NIGHTS OF CABIRIA, for me, was the next to last attempt for Fellini to reap the rewards of remembering his life, and espousing his world view –and transferring that to cinema. Most feel that he was even more successful on that score when he directed AMARCORD in 1973. After his many films dealing with flights of fancy, this semi-autobiographical film hit audiences squarely in the sentiments, and he earned his fourth Oscar for it.
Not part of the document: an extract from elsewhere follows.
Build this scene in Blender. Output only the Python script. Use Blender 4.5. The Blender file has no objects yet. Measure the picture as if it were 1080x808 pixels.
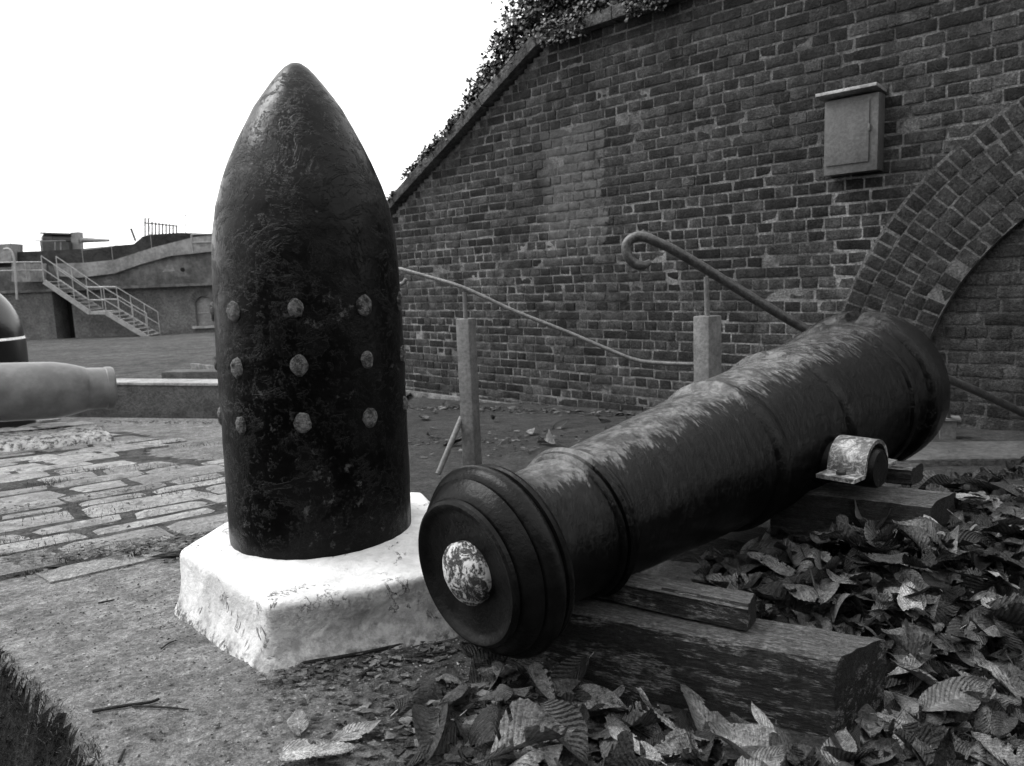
import bpy, bmesh, math, random
from mathutils import Vector, Matrix, noise
random.seed(11)
C = bpy.context.scene.collection
PI = math.pi
# ------------------------------------------------------------------ camera
W, H, F, CZ = 1080.0, 808.0, 810.0, 0.72
PITCH, ROLL = math.atan(112 / F), 0.04
f0 = Vector((0, math.cos(PITCH), -math.sin(PITCH)))
r0 = Vector((1, 0, 0)); u0 = Vector((0, math.sin(PITCH), math.cos(PITCH)))
RT = r0 * math.cos(ROLL) - u0 * math.sin(ROLL)
UP = r0 * math.sin(ROLL) + u0 * math.cos(ROLL)
EYE = Vector((0, 0, CZ))
cam = bpy.data.cameras.new('camera'); co = bpy.data.objects.new('camera', cam); C.objects.link(co)
m = Matrix.Identity(4)
for i in range(3):
    m[i][0] = RT[i]; m[i][1] = UP[i]; m[i][2] = -f0[i]; m[i][3] = EYE[i]
co.matrix_world = m
cam.sensor_width = 36; cam.lens = 36 * F / W; cam.clip_end = 2000; cam.clip_start = .02
cam.dof.use_dof = True; cam.dof.focus_distance = 1.75; cam.dof.aperture_fstop = 9.0
bpy.context.scene.camera = co

def ray(x, y): return f0 + RT * ((x - W / 2) / F) - UP * ((y - H / 2) / F)
def at(x, y, Y):                      # the point of the place seen there, at depth Y metres
    d = ray(x, y); return EYE + d * (Y / d.y)
def plane_z(Y):
    if Y < 7.2: return -.07 * (Y - 1.4)
    return -.406 - .0292 * (Y - 7.2) if Y < 34 else -1.1886
def gpt(x, y, dz=0.):
    d = ray(x, y); t = (.07 * 1.4 + dz - CZ) / (d.z + .07 * d.y); return EYE + d * t

# ------------------------------------------------------------------ objects
def tag(o, label=None, cat=None, group=None, kind=None):
    if label: o['label'] = label
    if cat: o['category'] = cat
    if group: o['group'] = group
    if kind: o['kind'] = kind
    return o
def empty(name, loc, label, cat, group=None):
    o = bpy.data.objects.new(name, None); C.objects.link(o); o.location = loc; o.empty_display_size = .05
    return tag(o, label, cat, group)
class MB:
    """collects vertices and faces in world space; build() links them as one mesh object"""
    def __init__(s): s.v = []; s.f = []; s.uv = None
    def add(s, vs, fs):
        n = len(s.v); s.v += [Vector(p) for p in vs]; s.f += [tuple(i + n for i in f) for f in fs]
    def box(s, o, ax, ay, az, bev=0.):       # centre + three half vectors
        o, ax, ay, az = Vector(o), Vector(ax), Vector(ay), Vector(az)
        if bev <= 0:
            vs = [o + ax * i + ay * j + az * k for k in (-1, 1) for j in (-1, 1) for i in (-1, 1)]
            s.add(vs, [(0, 2, 3, 1), (4, 5, 7, 6), (0, 1, 5, 4), (2, 6, 7, 3), (0, 4, 6, 2), (1, 3, 7, 5)]); return
        bm = bmesh.new(); bmesh.ops.create_cube(bm, size=2)
        L = (ax.length, ay.length, az.length)
        for v in bm.verts: v.co = Vector((v.co.x * L[0], v.co.y * L[1], v.co.z * L[2]))
        bmesh.ops.bevel(bm, geom=bm.edges[:], offset=min(bev, min(L) * .9), segments=2, profile=.6, affect='EDGES')
        X, Y, Z = ax.normalized(), ay.normalized(), az.normalized()
        bm.verts.index_update()
        s.add([o + X * v.co.x + Y * v.co.y + Z * v.co.z for v in bm.verts], [[v.index for v in f.verts] for f in bm.faces]); bm.free()
    def tube(s, pts, r, n=10, cap=True):
        pts = [Vector(p) for p in pts]; m = len(pts); rs = r if isinstance(r, (list, tuple)) else [r] * m
        t = (pts[1] - pts[0]).normalized(); a = t.orthogonal().normalized(); vs = []
        for i, p in enumerate(pts):
            t = ((pts[min(i + 1, m - 1)] - pts[max(i - 1, 0)])).normalized()
            a = (a - t * a.dot(t)).normalized(); b = t.cross(a)
            vs += [p + (a * math.cos(2 * PI * k / n) + b * math.sin(2 * PI * k / n)) * rs[i] for k in range(n)]
        fs = [(i * n + k, i * n + (k + 1) % n, (i + 1) * n + (k + 1) % n, (i + 1) * n + k) for i in range(m - 1) for k in range(n)]
        if cap: fs += [tuple(reversed(range(n))), tuple((m - 1) * n + k for k in range(n))]
        s.add(vs, fs)
    def lathe(s, o, axis, prof, n=64, side=None, fn=None):   # prof: (t, r) along axis
        o, axis = Vector(o), Vector(axis).normalized()
        a = (Vector(side) - axis * Vector(side).dot(axis)).normalized() if side else axis.orthogonal().normalized()
        b = axis.cross(a); vs = []
        for (t, r) in prof:
            for k in range(n):
                th = 2 * PI * k / n; rr = max(r, .0004)
                if fn: rr = fn(t, rr, th)
                vs.append(o + axis * t + (a * math.cos(th) + b * math.sin(th)) * rr)
        m = len(prof)
        s.add(vs, [(i * n + k, i * n + (k + 1) % n, (i + 1) * n + (k + 1) % n, (i + 1) * n + k) for i in range(m - 1) for k in range(n)]
              + [tuple(reversed(range(n))), tuple((m - 1) * n + k for k in range(n))])
    def build(s, name, mat, parent=None, smooth=None, fix=True):
        me = bpy.data.meshes.new(name); P = parent.matrix_world.translation if parent else Vector()
        if parent:
            P = Vector(parent.location)
            q = parent.parent
            while q: P = P + Vector(q.location); q = q.parent
        me.from_pydata([v - P for v in s.v], [], s.f)
        if fix:
            bm = bmesh.new(); bm.from_mesh(me); bmesh.ops.recalc_face_normals(bm, faces=bm.faces[:]); bm.to_mesh(me); bm.free()
        me.materials.append(mat)
        if smooth is not None:
            me.shade_smooth()
            me.set_sharp_from_angle(angle=math.radians(smooth))
        o = bpy.data.objects.new(name, me); C.objects.link(o)
        if parent: o.parent = parent
        return o
def nz(p, s=1., seed=0.):
    return noise.noise(Vector((p[0] * s + seed, p[1] * s - seed * .7, p[2] * s + seed * 1.3)))
def sstep(a, b, x):
    t = max(0., min(1., (x - a) / (b - a))); return t * t * (3 - 2 * t)

# ------------------------------------------------------------------ materials (the photograph is black and white: every colour is a grey)
class NT:
    def __init__(s, name):
        s.m = bpy.data.materials.new(name); s.m.use_nodes = True; s.t = s.m.node_tree; s.t.nodes.clear()
        s.out = s.n('OutputMaterial'); s.b = s.n('BsdfPrincipled'); s.t.links.new(s.b.outputs[0], s.out.inputs[0])
        s.co = s.n('TexCoord').outputs['Object']; s.geo = s.n('NewGeometry'); s.pos = s.geo.outputs['Position']
    def n(s, typ, **kw):
        nd = s.t.nodes.new('ShaderNode' + typ)
        for k, v in kw.items(): setattr(nd, k, v)
        return nd
    def put(s, sock, v):
        if hasattr(v, 'is_output'): s.t.links.new(v, sock)
        else: sock.default_value = v
    def math(s, op, a, b=0., c=0., clamp=False):
        nd = s.n('Math', operation=op, use_clamp=clamp)
        s.put(nd.inputs[0], a); s.put(nd.inputs[1], b); s.put(nd.inputs[2], c); return nd.outputs[0]
    def scale(s, v, k):
        nd = s.n('Mapping'); s.put(nd.inputs['Vector'], v); nd.inputs['Scale'].default_value = k; return nd.outputs[0]
    def rot(s, v, e, k=(1, 1, 1), loc=(0, 0, 0)):
        nd = s.n('Mapping'); s.put(nd.inputs['Vector'], v); nd.inputs['Rotation'].default_value = e; nd.inputs['Scale'].default_value = k; nd.inputs['Location'].default_value = loc
        return nd.outputs[0]
    def noise(s, sc, det=4., rough=.6, v=None, dist=0.):
        nd = s.n('TexNoise'); s.put(nd.inputs['Vector'], v if v is not None else s.co)
        nd.inputs['Scale'].default_value = sc; nd.inputs['Detail'].default_value = det; nd.inputs['Roughness'].default_value = rough; nd.inputs['Distortion'].default_value = dist
        return nd.outputs['Fac']
    def c(s, x, lo=.32, hi=.68): return s.step(x, lo, hi)
    def voro(s, sc, v=None, feat='F1', out='Distance'):
        nd = s.n('TexVoronoi', feature=feat); s.put(nd.inputs['Vector'], v if v is not None else s.co); nd.inputs['Scale'].default_value = sc
        return nd.outputs[out]
    def step(s, x, a, b, lo=0., hi=1.):
        nd = s.n('MapRange', interpolation_type='SMOOTHSTEP'); s.put(nd.inputs[0], x); nd.inputs[1].default_value = a; nd.inputs[2].default_value = b
        nd.inputs[3].default_value = lo; nd.inputs[4].default_value = hi; return nd.outputs[0]
    def mix(s, f, a, b):
        nd = s.n('Mix', data_type='FLOAT'); s.put(nd.inputs[0], f); s.put(nd.inputs[2], a); s.put(nd.inputs[3], b); return nd.outputs[0]
    def dot(s, v, d):
        nd = s.n('VectorMath', operation='DOT_PRODUCT'); s.put(nd.inputs[0], v); nd.inputs[1].default_value = d; return nd.outputs['Value']
    def sep(s, v):
        nd = s.n('SeparateXYZ'); s.put(nd.inputs[0], v); return nd.outputs
    def bump(s, h, dist, strength=1., prev=None):
        nd = s.n('Bump'); s.put(nd.inputs['Height'], h); nd.inputs['Distance'].default_value = dist; nd.inputs['Strength'].default_value = strength
        if prev is not None: s.t.links.new(prev, nd.inputs['Normal'])
        return nd.outputs[0]
    def done(s, base, rough=.8, normal=None, spec=.5, metal=0.):
        if hasattr(base, 'is_output'): s.t.links.new(base, s.b.inputs['Base Color'])
        else: s.b.inputs['Base Color'].default_value = (base, base, base, 1)
        s.put(s.b.inputs['Roughness'], rough); s.put(s.b.inputs['Specular IOR Level'], spec); s.put(s.b.inputs['Metallic'], metal)
        if normal is not None: s.t.links.new(normal, s.b.inputs['Normal'])
        return s.m
M = {}
def simple(name, lo, hi, rough=.7, sc=6., bsc=60., bd=.001, spec=.4):
    t = NT(name); a = t.noise(sc, 6, .7); b = t.c(t.noise(bsc, 4, .65))
    v = t.mix(t.step(a, .36, .64), lo, hi); v = t.math('MULTIPLY', v, t.mix(b, .75, 1.2))
    M[name] = t.done(v, rough, t.bump(b, bd), spec)
    return M[name]

# wall frame: u runs along the wall away from the camera, wn points out of it
WA = Vector((2.276, 4.19, 0)); WD = Vector((-.699, .715, 0)).normalized(); WN = Vector((-.715, -.699, 0)).normalized()
def wp(u, z, out=0.): return WA + WD * u + WN * out + Vector((0, 0, z))
WU0 = WA.dot(WD)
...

CABIRIA represented a performance and career apex for Guilietta Masina, even though people remember her mostly for LA STRADA (1954), or even JULIET OF THE SPIRITS (1965). As Cabiria she had to walk that shaky tightrope high above the throng –part pathos and part slapstick. All the great clowns could make us cry, bathe us in sadness, and bring us to tears with both laughter and situation. They understood that Comedy represents our primal fears, that we laugh at others because we are grateful that their plight is not our own. Masina found that perfect balance between sweetness and tragedy, between chuckles and tears. She could fist fight, or salute others with stiff vulgar gestures –or she could twirl her umbrella and ambulate in counterpoint, mambo in the streets or a nightclub, do battle with a curtain, dive into bushes, or fall in love with every jerk who fed her a line; do all this without losing her tenderness and vulnerability. She seemed born to struggle, to be hurt by men –always to bounce back, and to rekindle hope for the next encounter. I would rate this film at 4.5 stars.